### Given information:

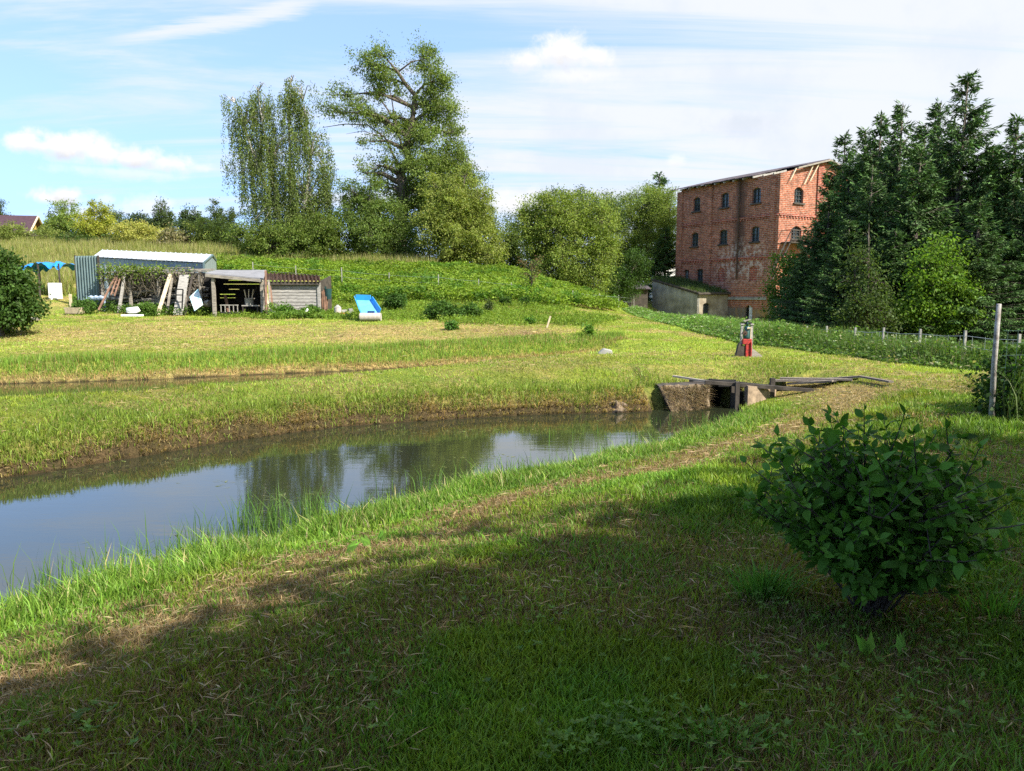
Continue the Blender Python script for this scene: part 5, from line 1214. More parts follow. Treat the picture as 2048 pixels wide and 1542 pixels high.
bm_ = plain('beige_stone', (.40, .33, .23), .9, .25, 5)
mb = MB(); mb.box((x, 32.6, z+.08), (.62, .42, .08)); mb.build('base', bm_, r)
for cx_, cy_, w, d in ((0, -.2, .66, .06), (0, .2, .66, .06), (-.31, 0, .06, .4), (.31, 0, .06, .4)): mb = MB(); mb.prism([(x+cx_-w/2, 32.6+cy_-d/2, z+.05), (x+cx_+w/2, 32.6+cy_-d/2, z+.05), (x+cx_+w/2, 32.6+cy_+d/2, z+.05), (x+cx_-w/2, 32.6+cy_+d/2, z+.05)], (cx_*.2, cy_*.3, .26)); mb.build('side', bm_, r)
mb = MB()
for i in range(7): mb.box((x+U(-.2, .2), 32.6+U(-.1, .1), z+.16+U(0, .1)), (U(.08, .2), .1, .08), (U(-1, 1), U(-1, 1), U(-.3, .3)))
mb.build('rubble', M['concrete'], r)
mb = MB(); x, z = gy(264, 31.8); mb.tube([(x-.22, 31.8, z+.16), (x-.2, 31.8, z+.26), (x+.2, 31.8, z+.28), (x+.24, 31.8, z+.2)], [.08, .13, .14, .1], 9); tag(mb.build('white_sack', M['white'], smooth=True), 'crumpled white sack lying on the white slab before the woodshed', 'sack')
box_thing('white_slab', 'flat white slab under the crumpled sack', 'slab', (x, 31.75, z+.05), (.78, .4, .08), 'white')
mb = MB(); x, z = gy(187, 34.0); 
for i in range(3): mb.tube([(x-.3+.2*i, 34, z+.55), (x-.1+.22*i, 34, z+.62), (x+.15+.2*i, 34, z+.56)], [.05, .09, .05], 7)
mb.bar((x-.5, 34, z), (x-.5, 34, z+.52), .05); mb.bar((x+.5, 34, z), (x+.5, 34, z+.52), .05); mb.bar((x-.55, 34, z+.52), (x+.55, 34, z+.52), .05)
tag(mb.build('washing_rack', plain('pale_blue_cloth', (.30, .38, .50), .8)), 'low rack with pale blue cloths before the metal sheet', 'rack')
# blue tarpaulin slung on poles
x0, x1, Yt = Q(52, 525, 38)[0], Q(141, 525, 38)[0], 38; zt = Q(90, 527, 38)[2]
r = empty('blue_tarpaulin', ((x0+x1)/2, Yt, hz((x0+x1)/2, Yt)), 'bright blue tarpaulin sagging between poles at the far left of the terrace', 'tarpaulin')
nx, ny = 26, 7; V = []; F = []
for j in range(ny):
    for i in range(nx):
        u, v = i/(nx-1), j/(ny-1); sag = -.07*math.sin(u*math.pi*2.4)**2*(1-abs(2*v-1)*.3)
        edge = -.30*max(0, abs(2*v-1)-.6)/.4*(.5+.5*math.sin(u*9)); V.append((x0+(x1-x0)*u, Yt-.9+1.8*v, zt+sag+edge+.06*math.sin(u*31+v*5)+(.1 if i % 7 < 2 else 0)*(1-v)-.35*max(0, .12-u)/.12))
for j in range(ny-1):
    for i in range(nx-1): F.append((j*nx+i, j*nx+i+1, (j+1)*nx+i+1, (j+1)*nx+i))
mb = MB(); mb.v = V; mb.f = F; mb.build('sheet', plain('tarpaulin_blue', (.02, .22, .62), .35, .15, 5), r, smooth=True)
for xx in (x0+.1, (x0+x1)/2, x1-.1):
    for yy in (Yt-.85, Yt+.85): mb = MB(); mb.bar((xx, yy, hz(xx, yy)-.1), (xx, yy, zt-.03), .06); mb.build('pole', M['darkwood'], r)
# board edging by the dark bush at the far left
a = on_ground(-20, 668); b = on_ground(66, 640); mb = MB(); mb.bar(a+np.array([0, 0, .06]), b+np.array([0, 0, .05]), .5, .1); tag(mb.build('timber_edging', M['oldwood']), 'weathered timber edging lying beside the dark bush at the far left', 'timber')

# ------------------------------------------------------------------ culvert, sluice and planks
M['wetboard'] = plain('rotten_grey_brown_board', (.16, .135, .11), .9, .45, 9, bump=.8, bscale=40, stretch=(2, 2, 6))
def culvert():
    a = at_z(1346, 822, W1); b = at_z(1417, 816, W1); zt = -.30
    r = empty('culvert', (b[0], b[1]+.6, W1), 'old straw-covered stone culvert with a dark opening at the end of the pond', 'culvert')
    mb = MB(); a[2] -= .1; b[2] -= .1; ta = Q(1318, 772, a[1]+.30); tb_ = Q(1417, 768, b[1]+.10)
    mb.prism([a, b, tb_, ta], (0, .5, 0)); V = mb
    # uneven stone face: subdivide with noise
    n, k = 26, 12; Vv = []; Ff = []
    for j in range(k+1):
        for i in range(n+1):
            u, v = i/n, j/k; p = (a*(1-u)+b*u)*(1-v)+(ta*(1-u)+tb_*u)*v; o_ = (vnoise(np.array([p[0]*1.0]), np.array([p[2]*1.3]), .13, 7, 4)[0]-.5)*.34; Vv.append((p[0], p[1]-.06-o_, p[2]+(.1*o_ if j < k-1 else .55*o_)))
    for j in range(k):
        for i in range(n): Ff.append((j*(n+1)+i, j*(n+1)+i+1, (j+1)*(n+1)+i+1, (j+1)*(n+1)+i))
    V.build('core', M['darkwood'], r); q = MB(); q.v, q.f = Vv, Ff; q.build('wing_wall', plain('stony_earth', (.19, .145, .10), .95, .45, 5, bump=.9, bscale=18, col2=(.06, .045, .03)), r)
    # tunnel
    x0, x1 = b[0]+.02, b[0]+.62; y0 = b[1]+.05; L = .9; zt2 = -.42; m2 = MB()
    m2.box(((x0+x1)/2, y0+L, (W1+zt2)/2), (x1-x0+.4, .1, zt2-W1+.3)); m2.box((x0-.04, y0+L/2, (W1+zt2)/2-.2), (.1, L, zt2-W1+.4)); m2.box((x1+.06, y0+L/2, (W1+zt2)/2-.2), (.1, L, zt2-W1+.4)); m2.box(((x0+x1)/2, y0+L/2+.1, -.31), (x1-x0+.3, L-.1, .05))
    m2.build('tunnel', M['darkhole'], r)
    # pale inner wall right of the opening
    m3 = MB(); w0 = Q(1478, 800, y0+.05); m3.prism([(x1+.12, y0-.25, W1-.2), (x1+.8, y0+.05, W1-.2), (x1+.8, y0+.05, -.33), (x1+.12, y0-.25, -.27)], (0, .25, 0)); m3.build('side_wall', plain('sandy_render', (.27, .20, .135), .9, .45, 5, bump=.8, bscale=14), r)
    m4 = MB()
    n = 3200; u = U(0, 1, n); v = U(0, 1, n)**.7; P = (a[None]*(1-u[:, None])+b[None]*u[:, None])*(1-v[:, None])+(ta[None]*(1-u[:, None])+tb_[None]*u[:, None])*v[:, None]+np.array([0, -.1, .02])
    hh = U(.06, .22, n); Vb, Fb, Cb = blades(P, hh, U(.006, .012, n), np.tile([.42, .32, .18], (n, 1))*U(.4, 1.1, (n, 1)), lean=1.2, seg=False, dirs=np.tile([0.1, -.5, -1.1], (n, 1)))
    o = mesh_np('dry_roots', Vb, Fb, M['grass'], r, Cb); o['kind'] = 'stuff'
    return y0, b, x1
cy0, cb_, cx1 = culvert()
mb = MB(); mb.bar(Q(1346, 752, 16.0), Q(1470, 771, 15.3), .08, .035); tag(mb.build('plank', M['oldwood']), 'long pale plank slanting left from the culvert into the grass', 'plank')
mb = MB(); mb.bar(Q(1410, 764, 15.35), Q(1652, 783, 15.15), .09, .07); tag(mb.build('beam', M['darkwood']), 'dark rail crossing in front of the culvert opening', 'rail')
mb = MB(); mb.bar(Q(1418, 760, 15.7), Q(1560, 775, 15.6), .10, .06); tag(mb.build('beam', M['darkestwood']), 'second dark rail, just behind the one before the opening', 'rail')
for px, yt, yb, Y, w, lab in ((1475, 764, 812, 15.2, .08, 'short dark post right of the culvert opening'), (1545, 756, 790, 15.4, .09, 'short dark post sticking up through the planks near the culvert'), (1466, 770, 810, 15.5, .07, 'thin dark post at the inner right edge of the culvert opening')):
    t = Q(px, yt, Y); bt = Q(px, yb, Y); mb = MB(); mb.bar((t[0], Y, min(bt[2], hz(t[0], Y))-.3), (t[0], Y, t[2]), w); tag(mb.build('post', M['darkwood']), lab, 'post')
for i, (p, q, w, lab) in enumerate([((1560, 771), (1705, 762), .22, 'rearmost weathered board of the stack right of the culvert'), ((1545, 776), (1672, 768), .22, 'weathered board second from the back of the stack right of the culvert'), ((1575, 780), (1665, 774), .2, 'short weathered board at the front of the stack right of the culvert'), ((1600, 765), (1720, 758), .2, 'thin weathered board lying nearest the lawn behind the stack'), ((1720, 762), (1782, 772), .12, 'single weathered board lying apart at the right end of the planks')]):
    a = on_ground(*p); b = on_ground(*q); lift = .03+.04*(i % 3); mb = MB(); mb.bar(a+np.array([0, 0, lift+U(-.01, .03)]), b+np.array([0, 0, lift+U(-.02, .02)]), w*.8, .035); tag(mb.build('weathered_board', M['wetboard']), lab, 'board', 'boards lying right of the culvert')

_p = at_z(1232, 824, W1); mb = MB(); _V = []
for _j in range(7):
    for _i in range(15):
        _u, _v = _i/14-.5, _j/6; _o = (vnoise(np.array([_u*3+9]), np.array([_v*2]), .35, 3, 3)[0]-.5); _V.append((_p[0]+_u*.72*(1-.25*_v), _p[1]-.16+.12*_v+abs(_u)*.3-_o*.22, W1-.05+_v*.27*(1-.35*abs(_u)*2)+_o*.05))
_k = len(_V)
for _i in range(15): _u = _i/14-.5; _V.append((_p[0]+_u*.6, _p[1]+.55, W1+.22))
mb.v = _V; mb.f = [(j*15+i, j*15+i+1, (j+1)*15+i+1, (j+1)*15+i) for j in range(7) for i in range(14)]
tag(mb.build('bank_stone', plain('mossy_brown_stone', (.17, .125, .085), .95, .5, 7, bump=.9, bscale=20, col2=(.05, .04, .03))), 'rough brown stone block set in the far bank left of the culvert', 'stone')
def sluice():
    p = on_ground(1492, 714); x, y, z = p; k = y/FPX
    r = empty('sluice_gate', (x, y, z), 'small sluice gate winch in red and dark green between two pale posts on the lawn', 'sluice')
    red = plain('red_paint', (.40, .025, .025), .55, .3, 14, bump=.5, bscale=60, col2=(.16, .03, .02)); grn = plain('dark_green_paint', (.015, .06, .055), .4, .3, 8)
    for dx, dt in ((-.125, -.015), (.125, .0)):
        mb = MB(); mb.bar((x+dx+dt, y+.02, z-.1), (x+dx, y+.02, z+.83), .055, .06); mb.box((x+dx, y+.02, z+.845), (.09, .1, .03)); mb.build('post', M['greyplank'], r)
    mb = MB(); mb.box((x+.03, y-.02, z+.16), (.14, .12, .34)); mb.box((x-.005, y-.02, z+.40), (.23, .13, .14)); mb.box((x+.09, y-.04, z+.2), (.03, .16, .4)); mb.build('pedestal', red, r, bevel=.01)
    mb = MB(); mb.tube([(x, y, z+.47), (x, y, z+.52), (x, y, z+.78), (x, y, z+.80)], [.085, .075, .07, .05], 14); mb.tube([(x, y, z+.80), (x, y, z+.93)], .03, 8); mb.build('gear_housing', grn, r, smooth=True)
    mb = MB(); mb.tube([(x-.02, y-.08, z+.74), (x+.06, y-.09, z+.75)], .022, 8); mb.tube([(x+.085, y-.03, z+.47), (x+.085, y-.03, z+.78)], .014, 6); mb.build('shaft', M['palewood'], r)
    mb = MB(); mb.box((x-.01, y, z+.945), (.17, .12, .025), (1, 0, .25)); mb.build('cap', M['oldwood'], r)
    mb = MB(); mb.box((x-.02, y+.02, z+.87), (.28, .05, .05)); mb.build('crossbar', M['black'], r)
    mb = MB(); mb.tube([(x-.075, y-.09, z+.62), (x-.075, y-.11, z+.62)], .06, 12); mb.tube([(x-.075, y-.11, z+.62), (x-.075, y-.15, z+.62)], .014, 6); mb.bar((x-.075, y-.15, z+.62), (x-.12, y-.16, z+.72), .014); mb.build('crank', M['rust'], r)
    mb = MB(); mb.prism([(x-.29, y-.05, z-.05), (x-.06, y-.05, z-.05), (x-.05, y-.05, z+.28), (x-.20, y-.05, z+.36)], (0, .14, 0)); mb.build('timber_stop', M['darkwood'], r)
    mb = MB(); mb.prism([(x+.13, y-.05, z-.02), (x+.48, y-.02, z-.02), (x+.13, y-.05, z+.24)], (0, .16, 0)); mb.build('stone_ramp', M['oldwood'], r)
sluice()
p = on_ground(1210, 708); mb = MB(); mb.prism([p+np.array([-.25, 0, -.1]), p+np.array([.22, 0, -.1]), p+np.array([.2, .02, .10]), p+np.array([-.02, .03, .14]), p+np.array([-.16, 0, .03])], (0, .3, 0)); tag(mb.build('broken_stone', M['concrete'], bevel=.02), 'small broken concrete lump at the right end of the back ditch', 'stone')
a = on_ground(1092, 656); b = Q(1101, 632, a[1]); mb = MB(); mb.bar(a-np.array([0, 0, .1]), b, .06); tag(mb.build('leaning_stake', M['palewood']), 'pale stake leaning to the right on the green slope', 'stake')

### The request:
Look over the listing. Pull out every line with the string "from" in it.

### Solution:
Continue the Blender Python script for this scene: part 5, from line 1214. More parts follow. Treat the picture as 2048 pixels wide and 1542 pixels high.
mb = MB(); mb.bar(Q(1346, 752, 16.0), Q(1470, 771, 15.3), .08, .035); tag(mb.build('plank', M['oldwood']), 'long pale plank slanting left from the culvert into the grass', 'plank')
for i, (p, q, w, lab) in enumerate([((1560, 771), (1705, 762), .22, 'rearmost weathered board of the stack right of the culvert'), ((1545, 776), (1672, 768), .22, 'weathered board second from the back of the stack right of the culvert'), ((1575, 780), (1665, 774), .2, 'short weathered board at the front of the stack right of the culvert'), ((1600, 765), (1720, 758), .2, 'thin weathered board lying nearest the lawn behind the stack'), ((1720, 762), (1782, 772), .12, 'single weathered board lying apart at the right end of the planks')]):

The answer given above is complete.